Isnur juga menilai, sulit untuk mengukur efektifitas kenaikan anggaran pertahanan yang dilakukan di penghujung masa pemerintahan yang akan segera berakhir.
Apalagi, lanjut Isnur, saat ini Menteri Pertahanan (Menhan) maju sebagai kandidat presiden sehingga tentunya akan sibuk mengurus urusan politik ketimbang urusan di Kemenhan.
“Untuk itu, publik patut mempertanyakan apakah kenaikan yang mendadak ini betul-betul untuk kepentingan membangun pertahanan atau justru ada udang di balik batu, di mana atas nama pertahanan anggarannya berpotensi disalahgunakan untuk kepentingan politik elektoral 2024,” ujar Isnur.
Belum lagi, tutur Isnur, di Kemenhan sendiri terdapat sejumlah persoalan terkait pengelolaan anggaran negara, seperti program Food Estate yang gagal namun telah merusak hutan.
“Belum lagi, terdapat dugaan korupsi besar di Kemenhan pada proyek Komponen Cadangan dan Alutsista,” tegas Ketua Umum YLBHI ini.
Selama ini, ungkap Isnur, sektor pertahanan merupakan sektor yang tertutup, jauh dari transparansi dan akuntabilitas khususnya terkait dengan penggunaan anggaran, sehingga seringkali dugaan penyimpangan anggaran khususnya terkait belanja alutsista sering terjadi tapi sulit dibongkar karena alasan dan dalih “rahasia negara”.

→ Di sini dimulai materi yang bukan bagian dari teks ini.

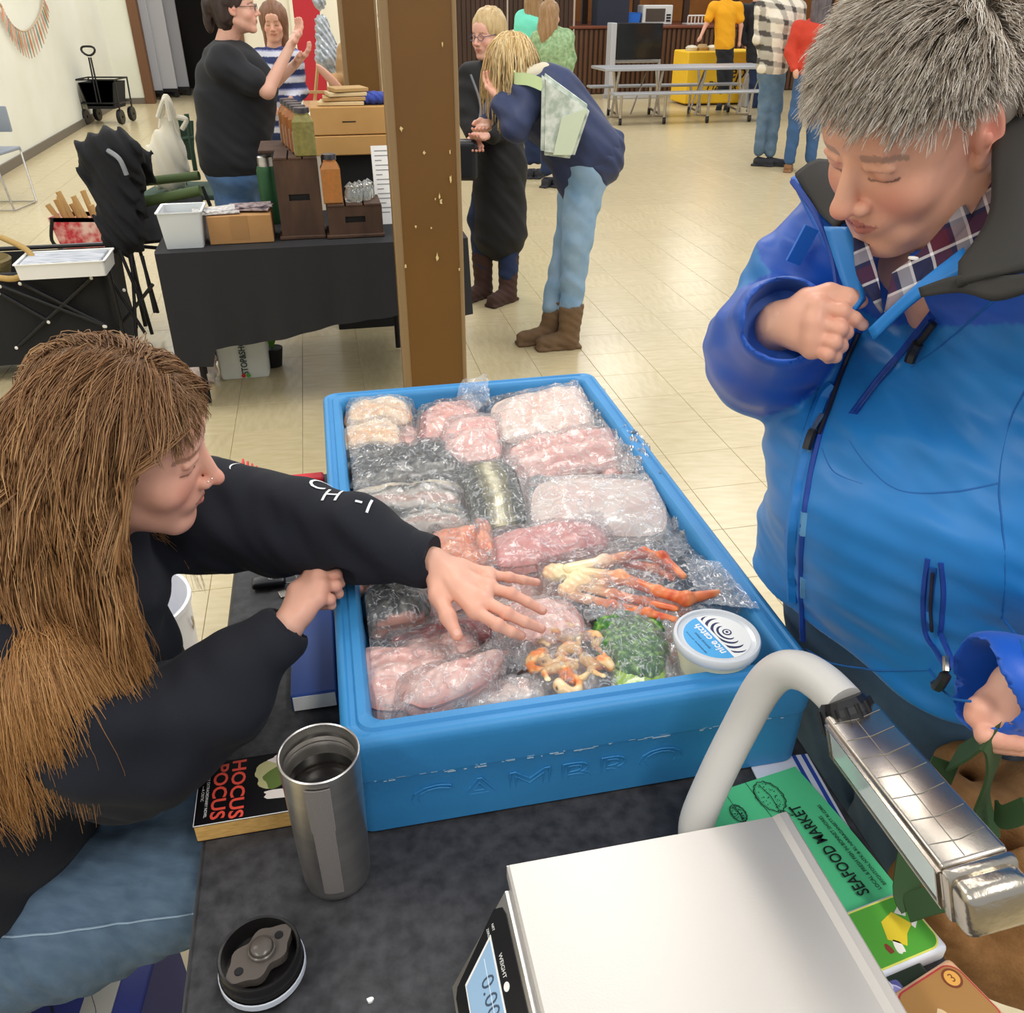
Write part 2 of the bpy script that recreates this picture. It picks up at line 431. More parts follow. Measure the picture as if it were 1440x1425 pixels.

“Apalagi aparat penegak hukum lain, seperti KPK, tidak bisa masuk untuk mengusut dugaan penyimpangan atau korupsi di dalam sektor ini. Hal inilah yang membuat sektor pertahanan menjadi sektor dengan dugaan penyimpangan anggaran yang tinggi karena tidak ada lembaga penegak hukum independen yang bisa masuk untuk menginvestigasi,” tukas Isnur.
Untuk itu, menurut Isnur, sebaiknya pemerintah menunda kenaikan anggaran pertahanan ini karena sarat akan potensi penyimpangan dan kepentingan politik yang dilakukan pada masa akhir pemerintahan Joko Widodo.
“Kenaikan anggaran secara signifikan di kementerian tertentu (Kemenhan) yang dilakukan di tengah rendahnya akuntabilitas dan transparansi tentunya akan sangat potensial disalahgunakan,” pungkas Muhammad Isnur.
Koalisi Masyarakat Sipil untuk Reformasi Sektor Keamanan (KMSRSK) terdiri dari: IMPARSIAL, KontraS, YLBHI, PBHI, WALHI, ELSAM, Amnesty Internasional, LBH Jakarta, LBH Masyarakat, LBH Pers, ICJR, LBH Pos Malang, Centra Initiative, Setara Institute, ICW, HRWG, dan Public Virtue.